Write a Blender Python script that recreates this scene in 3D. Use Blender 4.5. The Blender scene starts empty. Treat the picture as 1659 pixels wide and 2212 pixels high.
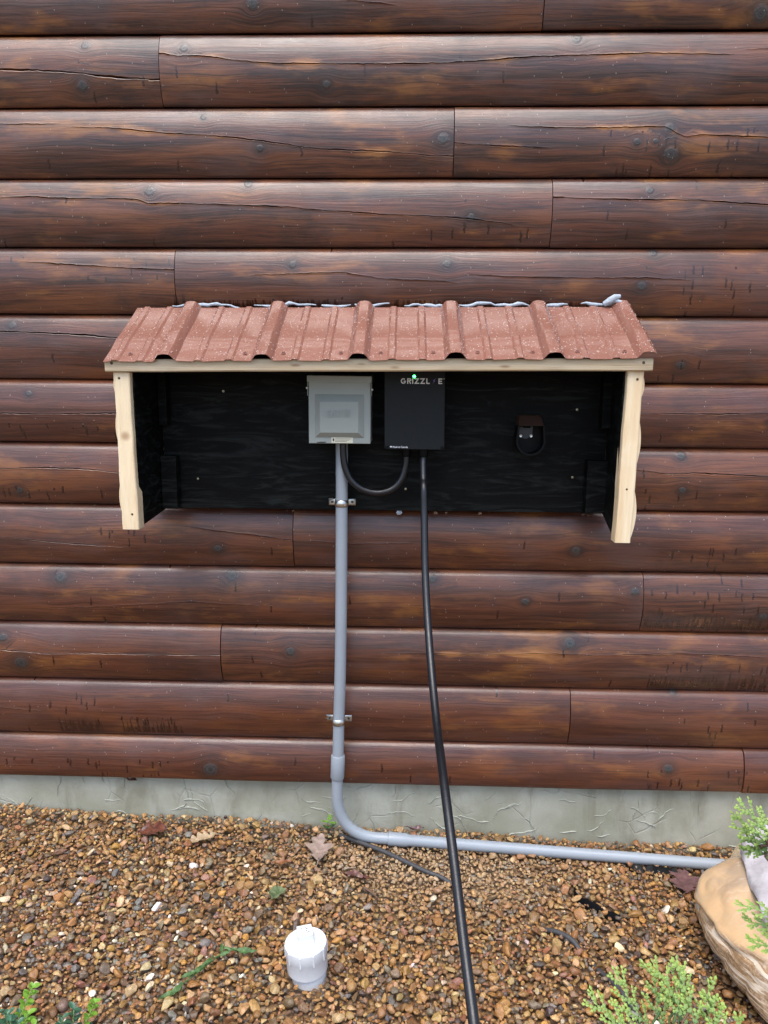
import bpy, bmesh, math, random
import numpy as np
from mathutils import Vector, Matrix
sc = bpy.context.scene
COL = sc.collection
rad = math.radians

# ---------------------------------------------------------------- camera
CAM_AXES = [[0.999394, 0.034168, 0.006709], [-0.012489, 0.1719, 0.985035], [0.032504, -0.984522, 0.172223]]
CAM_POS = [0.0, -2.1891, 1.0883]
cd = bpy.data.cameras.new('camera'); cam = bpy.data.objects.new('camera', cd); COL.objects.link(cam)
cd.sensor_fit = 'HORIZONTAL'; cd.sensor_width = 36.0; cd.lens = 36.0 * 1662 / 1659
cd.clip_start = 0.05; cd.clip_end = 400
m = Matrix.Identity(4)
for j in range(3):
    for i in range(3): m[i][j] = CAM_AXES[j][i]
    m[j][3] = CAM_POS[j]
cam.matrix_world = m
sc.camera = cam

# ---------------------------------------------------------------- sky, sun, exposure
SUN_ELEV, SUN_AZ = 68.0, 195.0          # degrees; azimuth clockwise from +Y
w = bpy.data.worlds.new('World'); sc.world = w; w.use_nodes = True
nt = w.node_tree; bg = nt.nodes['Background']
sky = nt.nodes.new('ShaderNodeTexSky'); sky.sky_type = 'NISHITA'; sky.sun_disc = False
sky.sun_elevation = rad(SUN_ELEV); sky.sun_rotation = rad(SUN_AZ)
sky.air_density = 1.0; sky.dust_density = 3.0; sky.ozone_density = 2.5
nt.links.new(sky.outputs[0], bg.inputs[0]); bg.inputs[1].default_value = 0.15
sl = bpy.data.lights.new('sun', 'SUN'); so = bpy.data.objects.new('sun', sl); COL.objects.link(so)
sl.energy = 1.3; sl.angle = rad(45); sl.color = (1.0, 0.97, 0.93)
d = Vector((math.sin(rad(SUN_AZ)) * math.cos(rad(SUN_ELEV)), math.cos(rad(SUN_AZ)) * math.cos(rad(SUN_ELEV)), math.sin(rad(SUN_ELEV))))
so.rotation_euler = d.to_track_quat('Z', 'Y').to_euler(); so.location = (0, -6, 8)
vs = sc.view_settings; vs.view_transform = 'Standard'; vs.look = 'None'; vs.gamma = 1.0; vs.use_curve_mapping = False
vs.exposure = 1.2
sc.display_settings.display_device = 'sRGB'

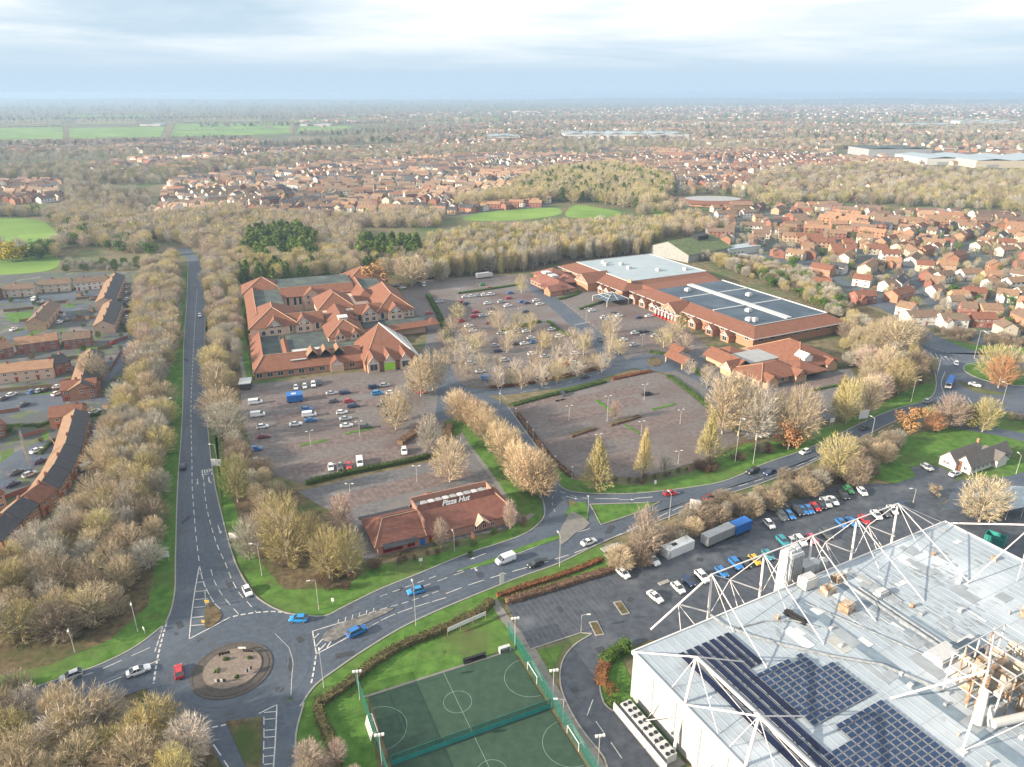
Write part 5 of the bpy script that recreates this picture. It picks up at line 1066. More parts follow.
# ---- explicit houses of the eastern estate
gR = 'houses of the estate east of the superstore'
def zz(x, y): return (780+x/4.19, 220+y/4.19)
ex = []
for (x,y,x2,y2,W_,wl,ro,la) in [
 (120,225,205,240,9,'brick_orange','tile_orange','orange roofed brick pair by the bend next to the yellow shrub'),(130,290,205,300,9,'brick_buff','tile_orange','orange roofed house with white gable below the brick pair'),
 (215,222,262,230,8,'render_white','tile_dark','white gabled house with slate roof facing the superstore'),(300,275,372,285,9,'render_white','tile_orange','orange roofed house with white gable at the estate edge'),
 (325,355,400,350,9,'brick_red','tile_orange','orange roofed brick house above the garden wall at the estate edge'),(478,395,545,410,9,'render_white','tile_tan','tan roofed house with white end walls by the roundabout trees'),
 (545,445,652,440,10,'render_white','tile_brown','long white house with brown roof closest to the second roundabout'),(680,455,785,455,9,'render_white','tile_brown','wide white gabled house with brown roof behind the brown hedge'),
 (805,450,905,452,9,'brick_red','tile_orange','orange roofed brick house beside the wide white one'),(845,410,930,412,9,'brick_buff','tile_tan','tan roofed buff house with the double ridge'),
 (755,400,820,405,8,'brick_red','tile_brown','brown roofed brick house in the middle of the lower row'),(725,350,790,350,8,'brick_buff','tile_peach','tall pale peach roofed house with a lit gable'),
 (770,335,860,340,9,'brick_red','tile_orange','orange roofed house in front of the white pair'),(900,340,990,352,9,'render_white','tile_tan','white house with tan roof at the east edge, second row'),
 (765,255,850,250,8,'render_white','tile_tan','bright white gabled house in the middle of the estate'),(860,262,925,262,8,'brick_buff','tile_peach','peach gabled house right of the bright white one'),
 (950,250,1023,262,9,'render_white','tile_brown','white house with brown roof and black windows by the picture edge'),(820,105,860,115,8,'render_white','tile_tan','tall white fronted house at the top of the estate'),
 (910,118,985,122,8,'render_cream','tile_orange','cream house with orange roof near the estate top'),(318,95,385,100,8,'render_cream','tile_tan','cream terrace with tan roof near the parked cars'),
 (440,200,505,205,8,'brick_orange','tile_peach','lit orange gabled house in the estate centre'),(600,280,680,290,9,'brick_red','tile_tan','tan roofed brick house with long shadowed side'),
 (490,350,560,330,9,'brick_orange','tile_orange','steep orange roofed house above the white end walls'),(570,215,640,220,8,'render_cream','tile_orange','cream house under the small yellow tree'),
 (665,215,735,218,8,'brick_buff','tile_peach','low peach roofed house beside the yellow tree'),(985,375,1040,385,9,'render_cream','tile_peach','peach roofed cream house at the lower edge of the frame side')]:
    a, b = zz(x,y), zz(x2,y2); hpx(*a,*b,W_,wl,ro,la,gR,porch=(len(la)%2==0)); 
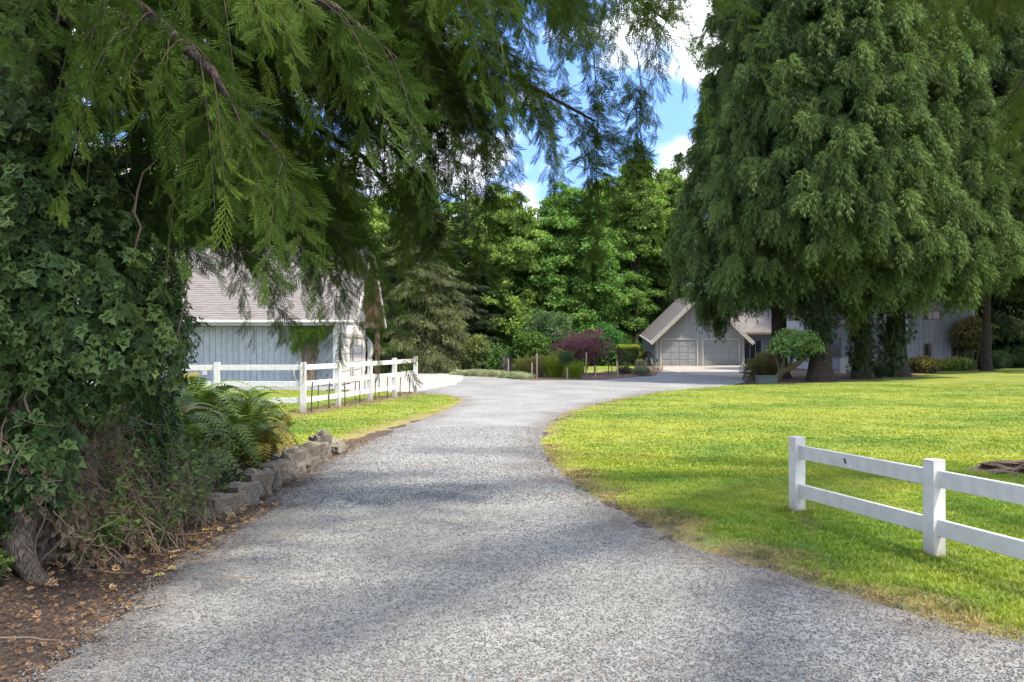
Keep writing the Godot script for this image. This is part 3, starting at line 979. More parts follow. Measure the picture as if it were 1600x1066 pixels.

### What to produce
Transcribe all entries above exactly. Drop the pictures.

### Reply
Write a Blender Python script that recreates this scene in 3D. Use Blender 4.5. The Blender scene starts empty. Treat the picture as 1659 pixels wide and 2212 pixels high.
import bpy, bmesh, math, random
import numpy as np
from mathutils import Vector, Matrix
sc = bpy.context.scene
COL = sc.collection
rad = math.radians

# ---------------------------------------------------------------- camera
CAM_AXES = [[0.999394, 0.034168, 0.006709], [-0.012489, 0.1719, 0.985035], [0.032504, -0.984522, 0.172223]]
CAM_POS = [0.0, -2.1891, 1.0883]
cd = bpy.data.cameras.new('camera'); cam = bpy.data.objects.new('camera', cd); COL.objects.link(cam)
cd.sensor_fit = 'HORIZONTAL'; cd.sensor_width = 36.0; cd.lens = 36.0 * 1662 / 1659
cd.clip_start = 0.05; cd.clip_end = 400
m = Matrix.Identity(4)
for j in range(3):
    for i in range(3): m[i][j] = CAM_AXES[j][i]
    m[j][3] = CAM_POS[j]
cam.matrix_world = m
sc.camera = cam

# ---------------------------------------------------------------- sky, sun, exposure
SUN_ELEV, SUN_AZ = 68.0, 195.0          # degrees; azimuth clockwise from +Y
w = bpy.data.worlds.new('World'); sc.world = w; w.use_nodes = True
nt = w.node_tree; bg = nt.nodes['Background']
sky = nt.nodes.new('ShaderNodeTexSky'); sky.sky_type = 'NISHITA'; sky.sun_disc = False
sky.sun_elevation = rad(SUN_ELEV); sky.sun_rotation = rad(SUN_AZ)
sky.air_density = 1.0; sky.dust_density = 3.0; sky.ozone_density = 2.5
nt.links.new(sky.outputs[0], bg.inputs[0]); bg.inputs[1].default_value = 0.15
sl = bpy.data.lights.new('sun', 'SUN'); so = bpy.data.objects.new('sun', sl); COL.objects.link(so)
sl.energy = 1.3; sl.angle = rad(45); sl.color = (1.0, 0.97, 0.93)
d = Vector((math.sin(rad(SUN_AZ)) * math.cos(rad(SUN_ELEV)), math.cos(rad(SUN_AZ)) * math.cos(rad(SUN_ELEV)), math.sin(rad(SUN_ELEV))))
so.rotation_euler = d.to_track_quat('Z', 'Y').to_euler(); so.location = (0, -6, 8)
vs = sc.view_settings; vs.view_transform = 'Standard'; vs.look = 'None'; vs.gamma = 1.0; vs.use_curve_mapping = False
vs.exposure = 1.2
sc.display_settings.display_device = 'sRGB'

Write part 5 of the bpy script that recreates this picture. It picks up at line 1066. More parts follow.
# ---- explicit houses of the eastern estate
gR = 'houses of the estate east of the superstore'
def zz(x, y): return (780+x/4.19, 220+y/4.19)
ex = []
for (x,y,x2,y2,W_,wl,ro,la) in [
 (120,225,205,240,9,'brick_orange','tile_orange','orange roofed brick pair by the bend next to the yellow shrub'),(130,290,205,300,9,'brick_buff','tile_orange','orange roofed house with white gable below the brick pair'),
 (215,222,262,230,8,'render_white','tile_dark','white gabled house with slate roof facing the superstore'),(300,275,372,285,9,'render_white','tile_orange','orange roofed house with white gable at the estate edge'),
 (325,355,400,350,9,'brick_red','tile_orange','orange roofed brick house above the garden wall at the estate edge'),(478,395,545,410,9,'render_white','tile_tan','tan roofed house with white end walls by the roundabout trees'),
 (545,445,652,440,10,'render_white','tile_brown','long white house with brown roof closest to the second roundabout'),(680,455,785,455,9,'render_white','tile_brown','wide white gabled house with brown roof behind the brown hedge'),
 (805,450,905,452,9,'brick_red','tile_orange','orange roofed brick house beside the wide white one'),(845,410,930,412,9,'brick_buff','tile_tan','tan roofed buff house with the double ridge'),
 (755,400,820,405,8,'brick_red','tile_brown','brown roofed brick house in the middle of the lower row'),(725,350,790,350,8,'brick_buff','tile_peach','tall pale peach roofed house with a lit gable'),
 (770,335,860,340,9,'brick_red','tile_orange','orange roofed house in front of the white pair'),(900,340,990,352,9,'render_white','tile_tan','white house with tan roof at the east edge, second row'),
 (765,255,850,250,8,'render_white','tile_tan','bright white gabled house in the middle of the estate'),(860,262,925,262,8,'brick_buff','tile_peach','peach gabled house right of the bright white one'),
 (950,250,1023,262,9,'render_white','tile_brown','white house with brown roof and black windows by the picture edge'),(820,105,860,115,8,'render_white','tile_tan','tall white fronted house at the top of the estate'),
 (910,118,985,122,8,'render_cream','tile_orange','cream house with orange roof near the estate top'),(318,95,385,100,8,'render_cream','tile_tan','cream terrace with tan roof near the parked cars'),
 (440,200,505,205,8,'brick_orange','tile_peach','lit orange gabled house in the estate centre'),(600,280,680,290,9,'brick_red','tile_tan','tan roofed brick house with long shadowed side'),
 (490,350,560,330,9,'brick_orange','tile_orange','steep orange roofed house above the white end walls'),(570,215,640,220,8,'render_cream','tile_orange','cream house under the small yellow tree'),
 (665,215,735,218,8,'brick_buff','tile_peach','low peach roofed house beside the yellow tree'),(985,375,1040,385,9,'render_cream','tile_peach','peach roofed cream house at the lower edge of the frame side')]:
    a, b = zz(x,y), zz(x2,y2); hpx(*a,*b,W_,wl,ro,la,gR,porch=(len(la)%2==0)); 
Keep writing the Godot script for this image. This is part 3, starting at line 979. More parts follow. Measure the picture as if it were 1600x1066 pixels.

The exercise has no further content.